Ms. Cobb has already had to douse some of the inevitable political flames of a body such as CEMEA. Fueled by her former colleagues at Europay, they centered on criticism of Visa's decision to separate Eastern Europe and Western Europe. Europay prefers a "one-Europe."

The countries of the former Soviet bloc aspire to be part of the European Union; when they join, their Visa companies will have the option of moving into Visa EU.

"These are legitimate concerns," Ms. Cobb said. "We are sensitive to them, but we had to take a business approach. The reality is that we are still talking about emerging markets, and we want to have a staff and board that are completely focused on the needs of emerging markets."

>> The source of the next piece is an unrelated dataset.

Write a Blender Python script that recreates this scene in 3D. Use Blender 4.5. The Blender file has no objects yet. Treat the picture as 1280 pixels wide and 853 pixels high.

Ms. Cobb and Mr. Thompson both reported no flare-ups during meetings in Milan, indicating acceptance of the strategy.

Ms. Cobb was born in Germany to an American father and Belgian mother, she was educated in Paris, considers French her first language, currently lives in London, and has children living in London and in San Francisco.

Surveying the CEMEA roster, from Albania to Zimbabwe, she said, "Some countries are absolutely nowhere" with credit or debit cards. But a majority are at early stages of market development, with a limited amount of card acceptance and issuing.

South Africa is its continent's most developed market, but its newly empowered majority represents "an entirely new market with the same level of development as in East Europe," Ms. Cobb said. And she expects some Middle Eastern countries to develop quickly because they have strong banking systems and telecommunications infrastructures.